Cuando el hombre interviene para afirmar su dominio sobre lo que Dios ha creado y acota para sí grandes extensiones de terreno, se convierte en un egoísta acaparador.
La tentación que sufrió Jesús de traicionar la propia conciencia para dominar el mundo, sigue latente en cada uno de nosotros, aunque sea a pequeña escala.
Lo es igualmente otra de las tentaciones: tirarse del pináculo del templo y abandonarse en manos de los ángeles, para demostrar su mesianismo e impresionar así a todos los judíos.
Esta misma tentación de asociarse al poder establecido para afianzar el dominio sobre lo temporal, la ha tenido la Iglesia a lo largo de su historia. Y en muchas ocasiones sucumbió ante el imán del poder con la “Civitas Dei”, “El Sacro Imperio Romano-Germánico” o el “Nacionalcatolicismo”; todos ellos con un denominador común: la alianza de la Iglesia oficial con los gobernantes de su tiempo.
La unión del trono y el altar, la espada y la cruz, como forma visible de imposición del Reinado de Dios sobre los que piensan de otra manera, no forma parte del modo de actuar de Jesús.
El fanatismo religioso o el afán de imponer la verdad de la razón sobre la razón de la verdad, como ocurrió con las Cruzadas y la Inquisición, da una mala imagen del cristianismo y coloca en una misma pantalla a justos y pecadores.
Y bien que se aprovechan los enemigos de estas debilidades para atacar, desprestigiar y hundir a la Iglesia, con el fin de alcanzar un caos moral donde triunfen los desaprensivos y malvados sin escrúpulos.
Sin embargo, “la verdad nos hace libres”, no necesita defensores y es enemiga de la intolerancia y la descalificación.
Una Iglesia pobre, humilde y servicial, alejada de las glorias mundanas y cerca de los más necesitados es, y será, el mejor signo de la presencia salvadora de su Fundador, que evitó los gestos espectaculares y respetó la libertad de todos..

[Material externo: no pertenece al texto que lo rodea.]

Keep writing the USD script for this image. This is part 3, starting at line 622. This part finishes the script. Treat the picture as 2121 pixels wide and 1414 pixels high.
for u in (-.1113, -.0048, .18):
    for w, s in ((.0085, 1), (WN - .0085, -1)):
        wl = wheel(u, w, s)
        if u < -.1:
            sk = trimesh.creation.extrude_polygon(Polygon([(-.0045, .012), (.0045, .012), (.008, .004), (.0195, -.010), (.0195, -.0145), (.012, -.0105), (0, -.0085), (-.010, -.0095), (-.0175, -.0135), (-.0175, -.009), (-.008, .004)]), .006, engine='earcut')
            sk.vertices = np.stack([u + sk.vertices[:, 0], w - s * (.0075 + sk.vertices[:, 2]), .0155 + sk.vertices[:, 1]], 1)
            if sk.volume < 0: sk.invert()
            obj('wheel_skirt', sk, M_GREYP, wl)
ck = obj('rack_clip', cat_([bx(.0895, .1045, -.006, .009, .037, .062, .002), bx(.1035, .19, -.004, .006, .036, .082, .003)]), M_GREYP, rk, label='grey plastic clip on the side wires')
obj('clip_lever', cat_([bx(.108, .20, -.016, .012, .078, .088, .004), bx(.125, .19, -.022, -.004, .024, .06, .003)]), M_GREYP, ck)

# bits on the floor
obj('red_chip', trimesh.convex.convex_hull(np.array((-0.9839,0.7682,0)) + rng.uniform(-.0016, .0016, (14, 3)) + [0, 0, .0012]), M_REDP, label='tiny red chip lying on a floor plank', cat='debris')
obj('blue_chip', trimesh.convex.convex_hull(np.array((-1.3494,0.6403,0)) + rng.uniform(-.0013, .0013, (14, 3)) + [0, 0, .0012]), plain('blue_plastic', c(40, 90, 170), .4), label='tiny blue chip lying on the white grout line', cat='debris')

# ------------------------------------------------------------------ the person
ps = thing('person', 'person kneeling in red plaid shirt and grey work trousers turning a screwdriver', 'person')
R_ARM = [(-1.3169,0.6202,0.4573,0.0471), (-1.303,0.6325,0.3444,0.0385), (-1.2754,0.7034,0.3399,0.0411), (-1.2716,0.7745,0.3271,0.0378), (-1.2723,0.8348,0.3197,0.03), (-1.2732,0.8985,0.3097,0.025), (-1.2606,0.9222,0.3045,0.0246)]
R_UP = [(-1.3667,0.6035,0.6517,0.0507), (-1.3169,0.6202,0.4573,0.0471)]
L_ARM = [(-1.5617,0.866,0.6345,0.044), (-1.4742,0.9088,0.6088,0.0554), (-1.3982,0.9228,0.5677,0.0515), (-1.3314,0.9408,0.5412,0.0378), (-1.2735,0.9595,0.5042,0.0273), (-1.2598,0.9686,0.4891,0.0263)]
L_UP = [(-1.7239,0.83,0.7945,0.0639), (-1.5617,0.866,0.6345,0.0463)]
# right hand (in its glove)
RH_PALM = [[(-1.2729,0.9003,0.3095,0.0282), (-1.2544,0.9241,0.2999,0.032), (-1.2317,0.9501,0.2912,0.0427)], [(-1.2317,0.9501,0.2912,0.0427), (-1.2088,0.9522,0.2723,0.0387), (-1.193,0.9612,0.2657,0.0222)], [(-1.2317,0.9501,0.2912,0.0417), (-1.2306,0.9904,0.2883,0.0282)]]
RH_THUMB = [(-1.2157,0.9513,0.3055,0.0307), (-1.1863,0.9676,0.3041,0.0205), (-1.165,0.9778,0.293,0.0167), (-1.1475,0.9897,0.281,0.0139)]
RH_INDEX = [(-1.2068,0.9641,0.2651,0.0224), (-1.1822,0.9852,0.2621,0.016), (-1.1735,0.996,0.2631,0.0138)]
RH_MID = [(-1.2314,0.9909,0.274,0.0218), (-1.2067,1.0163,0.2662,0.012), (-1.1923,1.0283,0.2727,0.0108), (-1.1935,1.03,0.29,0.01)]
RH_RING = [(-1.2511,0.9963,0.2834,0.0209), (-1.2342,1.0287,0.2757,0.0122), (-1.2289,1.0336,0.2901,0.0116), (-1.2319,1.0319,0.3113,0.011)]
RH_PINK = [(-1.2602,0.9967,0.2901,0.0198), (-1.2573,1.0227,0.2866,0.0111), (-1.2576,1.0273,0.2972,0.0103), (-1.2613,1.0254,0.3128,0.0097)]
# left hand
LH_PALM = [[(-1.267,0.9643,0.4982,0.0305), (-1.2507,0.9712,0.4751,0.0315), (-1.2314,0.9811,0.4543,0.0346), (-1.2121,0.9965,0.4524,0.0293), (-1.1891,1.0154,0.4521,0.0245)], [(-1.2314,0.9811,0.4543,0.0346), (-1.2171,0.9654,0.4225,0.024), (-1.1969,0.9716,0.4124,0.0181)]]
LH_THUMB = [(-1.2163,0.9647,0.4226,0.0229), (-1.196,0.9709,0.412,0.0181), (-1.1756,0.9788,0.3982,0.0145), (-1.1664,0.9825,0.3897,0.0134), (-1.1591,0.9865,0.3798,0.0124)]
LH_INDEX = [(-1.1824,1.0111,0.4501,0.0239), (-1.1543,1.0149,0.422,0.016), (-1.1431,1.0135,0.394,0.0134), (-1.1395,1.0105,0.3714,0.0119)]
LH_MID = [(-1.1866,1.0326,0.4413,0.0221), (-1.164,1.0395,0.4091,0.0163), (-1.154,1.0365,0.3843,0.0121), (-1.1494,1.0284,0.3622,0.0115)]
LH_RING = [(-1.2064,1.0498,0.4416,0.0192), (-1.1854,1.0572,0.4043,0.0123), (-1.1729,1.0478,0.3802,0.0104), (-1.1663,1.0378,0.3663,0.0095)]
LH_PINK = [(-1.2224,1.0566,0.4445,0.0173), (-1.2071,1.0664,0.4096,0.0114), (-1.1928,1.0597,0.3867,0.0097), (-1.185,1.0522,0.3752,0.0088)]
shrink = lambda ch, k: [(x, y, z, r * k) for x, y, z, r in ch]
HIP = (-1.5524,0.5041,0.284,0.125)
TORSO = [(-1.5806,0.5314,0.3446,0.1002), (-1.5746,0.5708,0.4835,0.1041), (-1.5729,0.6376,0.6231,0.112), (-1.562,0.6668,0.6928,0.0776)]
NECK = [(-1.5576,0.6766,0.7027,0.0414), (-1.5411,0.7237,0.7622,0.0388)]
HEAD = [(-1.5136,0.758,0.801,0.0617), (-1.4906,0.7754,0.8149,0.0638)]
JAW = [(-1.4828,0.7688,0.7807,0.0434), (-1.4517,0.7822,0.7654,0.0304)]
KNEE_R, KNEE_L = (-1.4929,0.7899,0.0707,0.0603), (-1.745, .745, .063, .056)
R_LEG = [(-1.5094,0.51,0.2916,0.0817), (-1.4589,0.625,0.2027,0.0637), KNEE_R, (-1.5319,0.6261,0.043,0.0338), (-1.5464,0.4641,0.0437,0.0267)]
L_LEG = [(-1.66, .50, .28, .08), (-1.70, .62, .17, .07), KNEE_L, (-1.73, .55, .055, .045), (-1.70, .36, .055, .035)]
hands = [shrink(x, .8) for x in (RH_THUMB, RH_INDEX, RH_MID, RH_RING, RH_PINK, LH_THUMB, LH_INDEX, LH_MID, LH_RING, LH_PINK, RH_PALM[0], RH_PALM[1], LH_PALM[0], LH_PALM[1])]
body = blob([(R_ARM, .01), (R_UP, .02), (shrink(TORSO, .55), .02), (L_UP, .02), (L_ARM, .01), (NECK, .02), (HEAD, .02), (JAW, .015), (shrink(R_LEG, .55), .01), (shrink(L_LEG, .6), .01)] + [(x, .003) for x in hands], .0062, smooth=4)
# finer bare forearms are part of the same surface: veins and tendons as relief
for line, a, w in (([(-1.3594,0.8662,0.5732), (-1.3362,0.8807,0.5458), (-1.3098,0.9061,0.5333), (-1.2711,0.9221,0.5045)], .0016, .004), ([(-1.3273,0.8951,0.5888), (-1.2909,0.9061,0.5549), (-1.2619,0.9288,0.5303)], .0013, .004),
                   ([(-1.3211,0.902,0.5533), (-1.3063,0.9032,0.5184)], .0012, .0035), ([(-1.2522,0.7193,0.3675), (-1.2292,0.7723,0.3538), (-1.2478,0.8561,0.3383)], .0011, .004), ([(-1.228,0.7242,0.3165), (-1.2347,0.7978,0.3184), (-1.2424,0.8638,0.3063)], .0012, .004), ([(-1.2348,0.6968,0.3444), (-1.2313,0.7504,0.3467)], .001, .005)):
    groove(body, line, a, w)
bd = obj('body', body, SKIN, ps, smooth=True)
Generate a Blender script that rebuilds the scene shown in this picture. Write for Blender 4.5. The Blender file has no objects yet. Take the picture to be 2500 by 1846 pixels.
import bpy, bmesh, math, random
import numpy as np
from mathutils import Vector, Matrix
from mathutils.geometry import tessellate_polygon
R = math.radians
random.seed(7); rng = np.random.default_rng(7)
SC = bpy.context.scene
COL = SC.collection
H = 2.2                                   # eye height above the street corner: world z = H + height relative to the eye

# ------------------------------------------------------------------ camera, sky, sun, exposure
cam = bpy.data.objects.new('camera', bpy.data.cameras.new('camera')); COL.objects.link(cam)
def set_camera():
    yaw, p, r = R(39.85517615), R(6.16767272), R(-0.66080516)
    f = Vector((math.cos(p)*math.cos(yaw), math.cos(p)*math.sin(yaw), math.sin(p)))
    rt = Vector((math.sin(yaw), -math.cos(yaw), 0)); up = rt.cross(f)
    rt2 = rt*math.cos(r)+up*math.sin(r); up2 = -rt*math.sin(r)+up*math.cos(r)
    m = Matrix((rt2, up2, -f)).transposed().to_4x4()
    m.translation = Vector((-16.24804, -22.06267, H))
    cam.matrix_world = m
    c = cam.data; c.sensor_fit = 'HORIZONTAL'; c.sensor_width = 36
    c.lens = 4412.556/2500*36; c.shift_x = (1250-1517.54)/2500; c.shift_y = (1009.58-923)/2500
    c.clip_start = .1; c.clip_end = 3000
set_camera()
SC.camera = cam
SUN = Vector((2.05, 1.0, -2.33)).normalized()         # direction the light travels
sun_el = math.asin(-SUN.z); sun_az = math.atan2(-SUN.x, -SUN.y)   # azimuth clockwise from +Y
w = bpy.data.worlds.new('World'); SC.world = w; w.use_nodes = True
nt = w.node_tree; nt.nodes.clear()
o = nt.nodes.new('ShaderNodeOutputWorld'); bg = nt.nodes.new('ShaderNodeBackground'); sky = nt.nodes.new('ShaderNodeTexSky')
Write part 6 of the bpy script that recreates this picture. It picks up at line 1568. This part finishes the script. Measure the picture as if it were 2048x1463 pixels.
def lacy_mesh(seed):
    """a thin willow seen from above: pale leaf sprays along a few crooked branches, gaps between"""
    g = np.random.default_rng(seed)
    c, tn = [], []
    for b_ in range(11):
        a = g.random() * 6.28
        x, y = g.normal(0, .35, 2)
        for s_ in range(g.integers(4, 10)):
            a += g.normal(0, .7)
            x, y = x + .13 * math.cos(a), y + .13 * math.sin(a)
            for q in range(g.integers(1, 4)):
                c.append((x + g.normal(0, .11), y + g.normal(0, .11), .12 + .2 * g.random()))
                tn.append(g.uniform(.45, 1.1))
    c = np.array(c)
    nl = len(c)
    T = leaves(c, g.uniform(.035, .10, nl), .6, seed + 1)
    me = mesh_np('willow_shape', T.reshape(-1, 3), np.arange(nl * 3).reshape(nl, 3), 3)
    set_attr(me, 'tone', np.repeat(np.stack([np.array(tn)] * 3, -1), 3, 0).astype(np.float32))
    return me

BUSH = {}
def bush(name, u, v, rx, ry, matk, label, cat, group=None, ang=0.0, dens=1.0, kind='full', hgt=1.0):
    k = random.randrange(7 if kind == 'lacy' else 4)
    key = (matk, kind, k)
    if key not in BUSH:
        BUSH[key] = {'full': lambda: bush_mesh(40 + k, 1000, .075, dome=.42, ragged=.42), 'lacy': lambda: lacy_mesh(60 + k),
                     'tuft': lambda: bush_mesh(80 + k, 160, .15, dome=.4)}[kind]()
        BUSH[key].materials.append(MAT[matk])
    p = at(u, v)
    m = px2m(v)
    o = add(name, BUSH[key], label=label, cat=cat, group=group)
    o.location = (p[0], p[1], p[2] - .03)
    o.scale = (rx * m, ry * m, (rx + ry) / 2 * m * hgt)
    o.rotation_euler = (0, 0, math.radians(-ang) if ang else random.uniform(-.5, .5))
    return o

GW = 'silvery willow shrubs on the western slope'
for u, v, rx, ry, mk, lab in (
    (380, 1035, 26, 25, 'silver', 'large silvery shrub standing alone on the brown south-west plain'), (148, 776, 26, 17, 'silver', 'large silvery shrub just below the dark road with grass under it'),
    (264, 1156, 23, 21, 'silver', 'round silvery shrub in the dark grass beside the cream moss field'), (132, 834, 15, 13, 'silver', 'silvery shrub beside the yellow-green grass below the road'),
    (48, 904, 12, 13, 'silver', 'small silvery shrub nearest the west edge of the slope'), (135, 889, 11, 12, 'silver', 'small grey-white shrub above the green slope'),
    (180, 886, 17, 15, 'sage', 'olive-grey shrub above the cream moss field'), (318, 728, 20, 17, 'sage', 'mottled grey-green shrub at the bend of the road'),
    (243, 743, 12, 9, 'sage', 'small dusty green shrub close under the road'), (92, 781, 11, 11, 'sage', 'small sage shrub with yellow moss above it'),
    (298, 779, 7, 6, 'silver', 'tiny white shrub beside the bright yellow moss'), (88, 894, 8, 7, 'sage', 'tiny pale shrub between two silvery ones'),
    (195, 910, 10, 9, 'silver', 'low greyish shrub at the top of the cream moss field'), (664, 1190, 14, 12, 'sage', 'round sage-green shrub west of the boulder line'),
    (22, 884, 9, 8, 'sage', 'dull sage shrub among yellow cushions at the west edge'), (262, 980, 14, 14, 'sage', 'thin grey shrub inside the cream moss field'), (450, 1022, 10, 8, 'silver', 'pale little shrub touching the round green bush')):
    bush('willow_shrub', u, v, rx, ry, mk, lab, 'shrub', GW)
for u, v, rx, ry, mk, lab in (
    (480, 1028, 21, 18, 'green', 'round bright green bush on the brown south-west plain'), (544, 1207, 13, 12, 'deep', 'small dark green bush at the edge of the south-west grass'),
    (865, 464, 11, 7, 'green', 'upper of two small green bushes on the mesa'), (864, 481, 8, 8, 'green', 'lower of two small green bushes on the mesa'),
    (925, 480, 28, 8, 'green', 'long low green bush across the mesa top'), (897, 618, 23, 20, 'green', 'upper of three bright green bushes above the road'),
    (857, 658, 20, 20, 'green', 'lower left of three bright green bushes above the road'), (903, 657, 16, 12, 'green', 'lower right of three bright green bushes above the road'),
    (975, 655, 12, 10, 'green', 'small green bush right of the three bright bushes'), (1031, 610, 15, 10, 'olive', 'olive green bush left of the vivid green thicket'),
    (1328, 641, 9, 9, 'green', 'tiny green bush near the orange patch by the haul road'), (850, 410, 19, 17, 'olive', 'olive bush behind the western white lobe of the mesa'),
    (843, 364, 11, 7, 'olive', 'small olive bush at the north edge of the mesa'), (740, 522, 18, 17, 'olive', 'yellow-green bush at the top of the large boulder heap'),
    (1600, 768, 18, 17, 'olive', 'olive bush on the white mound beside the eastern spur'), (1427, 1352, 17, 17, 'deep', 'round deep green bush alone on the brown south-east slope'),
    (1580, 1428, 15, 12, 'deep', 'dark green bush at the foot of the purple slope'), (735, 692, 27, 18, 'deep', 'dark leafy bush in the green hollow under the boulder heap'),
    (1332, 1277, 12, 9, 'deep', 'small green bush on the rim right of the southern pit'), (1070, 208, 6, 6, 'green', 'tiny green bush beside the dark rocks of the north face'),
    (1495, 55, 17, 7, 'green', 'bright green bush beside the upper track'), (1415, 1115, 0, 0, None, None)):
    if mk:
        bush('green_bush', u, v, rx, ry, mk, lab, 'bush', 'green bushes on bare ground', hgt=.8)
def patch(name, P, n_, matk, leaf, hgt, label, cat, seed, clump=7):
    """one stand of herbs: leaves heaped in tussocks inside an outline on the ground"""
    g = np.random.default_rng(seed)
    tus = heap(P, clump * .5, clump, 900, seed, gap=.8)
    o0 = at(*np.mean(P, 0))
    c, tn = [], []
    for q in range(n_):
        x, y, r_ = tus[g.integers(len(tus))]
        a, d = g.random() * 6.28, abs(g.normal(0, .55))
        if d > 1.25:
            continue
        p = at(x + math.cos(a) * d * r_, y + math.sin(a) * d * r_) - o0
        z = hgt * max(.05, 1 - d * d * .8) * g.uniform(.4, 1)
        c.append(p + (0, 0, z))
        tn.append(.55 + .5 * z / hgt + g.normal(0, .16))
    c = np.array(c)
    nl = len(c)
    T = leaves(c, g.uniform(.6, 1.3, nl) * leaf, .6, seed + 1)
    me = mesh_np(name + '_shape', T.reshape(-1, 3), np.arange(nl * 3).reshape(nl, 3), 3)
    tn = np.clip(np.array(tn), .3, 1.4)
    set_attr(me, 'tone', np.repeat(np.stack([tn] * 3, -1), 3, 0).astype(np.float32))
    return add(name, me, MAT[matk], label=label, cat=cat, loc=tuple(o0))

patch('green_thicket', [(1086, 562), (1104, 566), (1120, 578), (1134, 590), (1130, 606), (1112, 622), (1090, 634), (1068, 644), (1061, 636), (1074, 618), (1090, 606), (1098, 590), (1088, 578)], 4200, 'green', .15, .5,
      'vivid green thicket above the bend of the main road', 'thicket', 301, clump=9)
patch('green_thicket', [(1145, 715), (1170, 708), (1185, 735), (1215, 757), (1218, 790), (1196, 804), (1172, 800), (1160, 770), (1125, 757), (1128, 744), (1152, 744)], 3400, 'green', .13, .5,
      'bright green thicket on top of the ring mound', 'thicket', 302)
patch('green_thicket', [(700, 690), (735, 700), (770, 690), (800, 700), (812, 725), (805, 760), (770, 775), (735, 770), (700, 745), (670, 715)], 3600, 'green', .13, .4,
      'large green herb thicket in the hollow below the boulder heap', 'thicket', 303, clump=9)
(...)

Hoy, más que nunca, cuando partidos políticos, sindicatos y banca van de la mano, o enfrentados, en un juego de despropósitos y corruptelas, resplandece Cáritas, que gestiona, a través de voluntarios comprometidos, el compartir cristiano de bienes. Toda una lección de solidaridad ante quienes predican la igualdad, pero tienen sus sedes cerradas a cal y canto a los pobres y menesterosos.
“Las grandes cosas y los grandes hombres- decía Paul Claudel- se ha hecho siempre en el silencio”.
No hace falta hacer ruido para ser eficaces, pero hemos llegado a unos términos tales que, lo que no sale por la tele o viene en la propaganda, es como si no existiera.
Ahora que parece tambalearse nuestro sistema financiero y nos sumimos la mayoría en el muro quebradizo de las inseguridades humanas, es bueno volver el corazón a Dios y al mensaje esperanzador de Jesús.
La historia de la humanidad se ha ido desarrollando entre luces y sombras, certezas e incertidumbres, riqueza y pobreza, guerras y paz, y siempre ha habido un horizonte abierto para resurgir de nuevo. La crisis pasará.
Mirémonos por dentro y veamos cómo Dios ha ido modelando nuestra vida y de dónde procede nuestro crecimiento en madurez.
Fijémonos en Jesús, que vino a la tierra como una semilla, un fermento, un pequeñísimo germen, que empezó a brotar en Nazaret.
Hasta el árbol más gigante nace de una pequeña semilla.
Nuestra alma es un jardín en el que se han sembrado los mejores valores.
¿Dejaremos que Dios actúe en cada uno para crecer, madurar y dar fruto?